Leadership views "marketing influence" as a soft metric because it shows correlation but fails to prove marketing *caused* revenue. It doesn't answer the key question, "Would this have happened anyway?" This makes it easy to dismiss in a boardroom setting.
Make "influence" defensible by comparing opportunities with prior marketing engagement to a "cold" cohort. Demonstrating higher win rates, faster sales cycles, and larger deal sizes for the engaged group provides hard, financial proof of marketing's impact on revenue efficiency.
As brand marketing succeeds, more buyers arrive "pre-sold" via channels like direct traffic or word-of-mouth. Since these are not credited as "marketing sourced," this creates a paradox where marketing's most valuable work is systematically underreported by its primary KPI.

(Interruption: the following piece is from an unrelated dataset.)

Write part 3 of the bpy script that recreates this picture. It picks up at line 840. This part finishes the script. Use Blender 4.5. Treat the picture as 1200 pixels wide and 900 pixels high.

This powerful boardroom reframe argues that focusing on "marketing sourced pipeline" incentivizes paying for low-leverage demand capture. A strong brand, by contrast, generates high-intent, "pre-sold" buyers organically, accomplishing the same goal more effectively and for free.
Move beyond a singular focus on "source pipeline." Instead, measure marketing's holistic impact by asking three distinct questions: 1) Did buyers know us beforehand (Preference)? 2) Did we accelerate the deal (Influence)? and 3) Did we originate the demand (Sourced)?
The 95/5 rule suggests most B2B buyers aren't actively buying. "Sourced pipeline" is a harvesting metric that only measures the 5% who are in-market. This myopic focus ignores marketing's more strategic role: building brand preference with the other 95% of future buyers.